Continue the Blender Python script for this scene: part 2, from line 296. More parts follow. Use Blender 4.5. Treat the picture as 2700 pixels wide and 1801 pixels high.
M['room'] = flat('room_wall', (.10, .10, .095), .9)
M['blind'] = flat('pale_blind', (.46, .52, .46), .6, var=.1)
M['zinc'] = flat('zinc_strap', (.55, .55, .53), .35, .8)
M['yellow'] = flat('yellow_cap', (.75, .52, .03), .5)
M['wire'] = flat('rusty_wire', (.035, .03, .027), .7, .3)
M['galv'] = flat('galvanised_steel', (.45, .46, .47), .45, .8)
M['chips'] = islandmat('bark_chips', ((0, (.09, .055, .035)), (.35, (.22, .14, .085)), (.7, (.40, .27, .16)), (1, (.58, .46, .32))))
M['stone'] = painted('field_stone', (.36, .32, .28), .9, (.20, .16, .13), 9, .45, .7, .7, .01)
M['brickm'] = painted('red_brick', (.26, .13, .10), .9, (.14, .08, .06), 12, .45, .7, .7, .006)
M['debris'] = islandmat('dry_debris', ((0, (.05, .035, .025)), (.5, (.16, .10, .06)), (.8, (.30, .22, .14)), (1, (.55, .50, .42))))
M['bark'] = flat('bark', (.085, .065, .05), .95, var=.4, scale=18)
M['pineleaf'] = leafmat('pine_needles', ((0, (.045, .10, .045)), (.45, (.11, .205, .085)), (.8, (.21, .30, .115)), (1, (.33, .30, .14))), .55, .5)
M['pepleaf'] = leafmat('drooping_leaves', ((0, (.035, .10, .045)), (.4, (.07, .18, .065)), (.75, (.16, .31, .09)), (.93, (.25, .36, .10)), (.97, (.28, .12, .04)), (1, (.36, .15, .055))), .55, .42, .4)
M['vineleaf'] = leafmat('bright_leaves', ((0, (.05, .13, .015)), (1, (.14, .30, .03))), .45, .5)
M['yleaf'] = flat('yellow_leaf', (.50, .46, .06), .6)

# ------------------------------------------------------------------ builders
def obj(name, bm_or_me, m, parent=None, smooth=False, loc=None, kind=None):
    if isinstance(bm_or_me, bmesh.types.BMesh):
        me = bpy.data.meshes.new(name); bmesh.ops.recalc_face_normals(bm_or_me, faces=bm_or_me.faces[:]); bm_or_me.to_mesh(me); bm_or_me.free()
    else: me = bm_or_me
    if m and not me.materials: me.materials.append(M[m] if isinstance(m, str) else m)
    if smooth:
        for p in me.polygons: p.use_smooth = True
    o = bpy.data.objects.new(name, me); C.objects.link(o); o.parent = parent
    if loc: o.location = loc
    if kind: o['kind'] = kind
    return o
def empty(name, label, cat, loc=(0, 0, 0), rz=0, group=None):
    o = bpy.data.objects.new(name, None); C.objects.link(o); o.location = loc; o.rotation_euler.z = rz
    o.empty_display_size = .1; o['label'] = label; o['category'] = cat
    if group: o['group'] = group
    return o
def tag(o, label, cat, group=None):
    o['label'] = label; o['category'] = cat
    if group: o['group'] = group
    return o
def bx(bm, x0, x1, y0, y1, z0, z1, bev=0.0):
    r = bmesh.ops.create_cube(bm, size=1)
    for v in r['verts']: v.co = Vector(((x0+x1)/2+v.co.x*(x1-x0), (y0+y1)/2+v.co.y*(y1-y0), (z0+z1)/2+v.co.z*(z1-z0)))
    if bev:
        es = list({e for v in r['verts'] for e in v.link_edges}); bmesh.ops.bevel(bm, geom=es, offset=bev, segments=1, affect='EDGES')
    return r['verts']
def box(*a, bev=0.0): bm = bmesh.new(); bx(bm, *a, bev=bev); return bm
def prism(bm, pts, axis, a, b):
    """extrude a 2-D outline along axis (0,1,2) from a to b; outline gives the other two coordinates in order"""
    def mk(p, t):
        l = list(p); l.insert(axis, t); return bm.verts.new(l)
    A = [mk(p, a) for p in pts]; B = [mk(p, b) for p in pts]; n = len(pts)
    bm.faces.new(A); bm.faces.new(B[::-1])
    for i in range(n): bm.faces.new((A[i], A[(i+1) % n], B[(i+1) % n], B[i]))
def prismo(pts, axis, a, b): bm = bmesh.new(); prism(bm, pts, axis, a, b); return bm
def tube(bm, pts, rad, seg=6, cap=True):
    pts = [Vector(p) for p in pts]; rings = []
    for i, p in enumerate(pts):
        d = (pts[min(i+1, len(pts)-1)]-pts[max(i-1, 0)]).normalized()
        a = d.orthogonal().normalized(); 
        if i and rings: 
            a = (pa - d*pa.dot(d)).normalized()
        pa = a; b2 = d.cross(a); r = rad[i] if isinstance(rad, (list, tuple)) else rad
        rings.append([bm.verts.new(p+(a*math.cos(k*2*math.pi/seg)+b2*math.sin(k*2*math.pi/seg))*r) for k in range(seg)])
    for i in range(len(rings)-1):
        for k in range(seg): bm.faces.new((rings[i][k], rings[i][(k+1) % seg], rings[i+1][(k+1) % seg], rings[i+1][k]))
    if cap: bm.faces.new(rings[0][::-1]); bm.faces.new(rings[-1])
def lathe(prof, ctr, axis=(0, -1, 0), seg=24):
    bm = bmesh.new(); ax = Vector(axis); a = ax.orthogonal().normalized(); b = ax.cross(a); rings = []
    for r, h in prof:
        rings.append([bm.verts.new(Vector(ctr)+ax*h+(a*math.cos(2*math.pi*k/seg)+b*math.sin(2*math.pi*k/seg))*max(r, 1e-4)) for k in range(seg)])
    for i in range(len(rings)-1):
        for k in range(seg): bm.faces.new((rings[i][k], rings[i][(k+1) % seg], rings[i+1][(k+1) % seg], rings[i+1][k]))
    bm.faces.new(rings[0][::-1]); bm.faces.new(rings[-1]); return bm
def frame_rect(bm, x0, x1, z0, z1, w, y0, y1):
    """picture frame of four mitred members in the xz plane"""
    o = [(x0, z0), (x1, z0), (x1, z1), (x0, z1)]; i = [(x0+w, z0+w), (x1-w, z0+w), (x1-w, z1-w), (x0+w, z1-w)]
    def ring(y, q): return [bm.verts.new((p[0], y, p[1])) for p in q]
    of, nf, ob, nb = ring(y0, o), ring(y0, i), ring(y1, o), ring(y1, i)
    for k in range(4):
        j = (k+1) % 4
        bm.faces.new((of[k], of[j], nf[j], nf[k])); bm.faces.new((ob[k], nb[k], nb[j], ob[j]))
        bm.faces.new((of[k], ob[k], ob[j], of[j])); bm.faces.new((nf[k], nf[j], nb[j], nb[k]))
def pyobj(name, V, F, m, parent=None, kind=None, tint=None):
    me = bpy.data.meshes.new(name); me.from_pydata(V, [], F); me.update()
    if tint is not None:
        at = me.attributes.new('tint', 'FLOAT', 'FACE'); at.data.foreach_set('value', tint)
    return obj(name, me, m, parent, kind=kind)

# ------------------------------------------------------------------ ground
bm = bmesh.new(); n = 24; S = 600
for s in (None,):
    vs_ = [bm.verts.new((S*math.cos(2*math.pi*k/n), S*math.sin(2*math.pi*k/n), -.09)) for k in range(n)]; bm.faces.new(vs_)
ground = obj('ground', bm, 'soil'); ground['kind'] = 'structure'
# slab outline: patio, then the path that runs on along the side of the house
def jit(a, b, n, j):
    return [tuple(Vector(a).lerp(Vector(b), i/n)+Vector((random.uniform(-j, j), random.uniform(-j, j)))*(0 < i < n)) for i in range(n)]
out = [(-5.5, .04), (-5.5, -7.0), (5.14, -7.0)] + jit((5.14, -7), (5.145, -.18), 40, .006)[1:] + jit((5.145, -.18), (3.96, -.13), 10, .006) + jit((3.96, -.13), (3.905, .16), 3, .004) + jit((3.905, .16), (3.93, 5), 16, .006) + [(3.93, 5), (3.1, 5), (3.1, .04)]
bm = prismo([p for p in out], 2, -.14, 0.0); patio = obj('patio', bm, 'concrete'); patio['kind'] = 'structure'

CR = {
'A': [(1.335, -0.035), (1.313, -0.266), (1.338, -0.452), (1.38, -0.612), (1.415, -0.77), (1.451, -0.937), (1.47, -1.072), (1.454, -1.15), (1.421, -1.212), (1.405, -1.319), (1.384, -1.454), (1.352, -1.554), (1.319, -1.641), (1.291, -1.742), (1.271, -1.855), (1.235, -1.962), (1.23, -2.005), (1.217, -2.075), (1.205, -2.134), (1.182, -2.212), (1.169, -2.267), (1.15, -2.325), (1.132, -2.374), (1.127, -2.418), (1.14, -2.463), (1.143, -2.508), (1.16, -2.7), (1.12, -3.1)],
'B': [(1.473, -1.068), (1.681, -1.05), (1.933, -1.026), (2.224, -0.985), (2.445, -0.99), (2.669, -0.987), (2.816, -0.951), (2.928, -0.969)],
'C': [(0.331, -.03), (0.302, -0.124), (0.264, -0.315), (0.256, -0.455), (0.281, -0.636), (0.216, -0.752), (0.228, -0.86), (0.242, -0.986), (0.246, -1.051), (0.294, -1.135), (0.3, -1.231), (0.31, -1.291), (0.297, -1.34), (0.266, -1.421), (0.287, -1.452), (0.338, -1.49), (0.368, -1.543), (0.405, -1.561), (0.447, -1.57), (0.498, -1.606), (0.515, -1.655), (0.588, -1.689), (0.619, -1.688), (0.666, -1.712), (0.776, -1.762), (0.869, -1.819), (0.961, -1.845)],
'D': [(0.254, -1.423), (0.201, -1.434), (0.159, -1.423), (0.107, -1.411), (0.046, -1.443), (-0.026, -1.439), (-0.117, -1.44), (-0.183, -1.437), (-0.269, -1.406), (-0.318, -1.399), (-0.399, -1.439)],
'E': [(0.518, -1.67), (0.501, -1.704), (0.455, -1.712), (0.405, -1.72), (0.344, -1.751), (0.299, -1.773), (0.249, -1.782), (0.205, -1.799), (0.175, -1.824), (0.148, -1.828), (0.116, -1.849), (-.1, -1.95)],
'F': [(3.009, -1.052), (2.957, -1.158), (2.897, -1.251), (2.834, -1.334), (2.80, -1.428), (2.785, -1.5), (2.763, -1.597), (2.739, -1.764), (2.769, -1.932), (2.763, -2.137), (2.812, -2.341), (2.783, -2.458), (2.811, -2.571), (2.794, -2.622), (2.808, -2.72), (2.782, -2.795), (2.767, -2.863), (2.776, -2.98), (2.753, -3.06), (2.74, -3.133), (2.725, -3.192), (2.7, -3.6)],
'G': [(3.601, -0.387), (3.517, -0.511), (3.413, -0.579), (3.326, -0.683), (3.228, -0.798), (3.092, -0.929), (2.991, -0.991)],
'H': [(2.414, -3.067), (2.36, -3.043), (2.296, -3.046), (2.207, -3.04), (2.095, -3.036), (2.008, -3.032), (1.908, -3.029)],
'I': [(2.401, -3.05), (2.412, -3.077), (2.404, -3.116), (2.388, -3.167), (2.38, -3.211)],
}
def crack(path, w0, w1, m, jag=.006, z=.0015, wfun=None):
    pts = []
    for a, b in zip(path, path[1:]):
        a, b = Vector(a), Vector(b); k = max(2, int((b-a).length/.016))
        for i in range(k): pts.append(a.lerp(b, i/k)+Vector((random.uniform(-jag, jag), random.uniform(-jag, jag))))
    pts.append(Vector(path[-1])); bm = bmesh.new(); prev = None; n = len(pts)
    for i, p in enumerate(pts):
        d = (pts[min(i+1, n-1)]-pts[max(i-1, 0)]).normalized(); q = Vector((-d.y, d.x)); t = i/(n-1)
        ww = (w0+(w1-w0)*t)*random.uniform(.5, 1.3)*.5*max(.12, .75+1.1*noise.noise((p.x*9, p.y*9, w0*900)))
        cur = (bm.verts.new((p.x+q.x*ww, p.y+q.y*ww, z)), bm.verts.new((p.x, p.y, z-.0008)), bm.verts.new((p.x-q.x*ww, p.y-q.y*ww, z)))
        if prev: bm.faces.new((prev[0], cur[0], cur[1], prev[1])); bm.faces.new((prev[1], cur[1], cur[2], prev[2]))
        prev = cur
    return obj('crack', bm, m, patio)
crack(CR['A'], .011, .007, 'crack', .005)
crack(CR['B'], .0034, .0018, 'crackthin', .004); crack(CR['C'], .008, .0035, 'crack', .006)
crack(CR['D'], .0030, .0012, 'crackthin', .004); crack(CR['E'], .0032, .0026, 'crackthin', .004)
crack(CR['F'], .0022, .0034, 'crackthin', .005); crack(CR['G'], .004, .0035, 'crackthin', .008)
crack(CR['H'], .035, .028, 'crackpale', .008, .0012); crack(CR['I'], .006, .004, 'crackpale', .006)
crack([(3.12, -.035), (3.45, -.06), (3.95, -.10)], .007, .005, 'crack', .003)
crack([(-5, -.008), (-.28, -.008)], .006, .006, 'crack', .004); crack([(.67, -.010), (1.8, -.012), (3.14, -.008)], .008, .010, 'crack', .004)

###

→ Exercise details: Reproduce exactly, please, only the lines from the start of the data above to the line that contains "M['yleaf'] = flat('yellow_leaf', (.50, .46, .06), .6)", with both ends kept.

→ Output for this task:
Continue the Blender Python script for this scene: part 2, from line 296. More parts follow. Use Blender 4.5. Treat the picture as 2700 pixels wide and 1801 pixels high.
M['room'] = flat('room_wall', (.10, .10, .095), .9)
M['blind'] = flat('pale_blind', (.46, .52, .46), .6, var=.1)
M['zinc'] = flat('zinc_strap', (.55, .55, .53), .35, .8)
M['yellow'] = flat('yellow_cap', (.75, .52, .03), .5)
M['wire'] = flat('rusty_wire', (.035, .03, .027), .7, .3)
M['galv'] = flat('galvanised_steel', (.45, .46, .47), .45, .8)
M['chips'] = islandmat('bark_chips', ((0, (.09, .055, .035)), (.35, (.22, .14, .085)), (.7, (.40, .27, .16)), (1, (.58, .46, .32))))
M['stone'] = painted('field_stone', (.36, .32, .28), .9, (.20, .16, .13), 9, .45, .7, .7, .01)
M['brickm'] = painted('red_brick', (.26, .13, .10), .9, (.14, .08, .06), 12, .45, .7, .7, .006)
M['debris'] = islandmat('dry_debris', ((0, (.05, .035, .025)), (.5, (.16, .10, .06)), (.8, (.30, .22, .14)), (1, (.55, .50, .42))))
M['bark'] = flat('bark', (.085, .065, .05), .95, var=.4, scale=18)
M['pineleaf'] = leafmat('pine_needles', ((0, (.045, .10, .045)), (.45, (.11, .205, .085)), (.8, (.21, .30, .115)), (1, (.33, .30, .14))), .55, .5)
M['pepleaf'] = leafmat('drooping_leaves', ((0, (.035, .10, .045)), (.4, (.07, .18, .065)), (.75, (.16, .31, .09)), (.93, (.25, .36, .10)), (.97, (.28, .12, .04)), (1, (.36, .15, .055))), .55, .42, .4)
M['vineleaf'] = leafmat('bright_leaves', ((0, (.05, .13, .015)), (1, (.14, .30, .03))), .45, .5)
M['yleaf'] = flat('yellow_leaf', (.50, .46, .06), .6)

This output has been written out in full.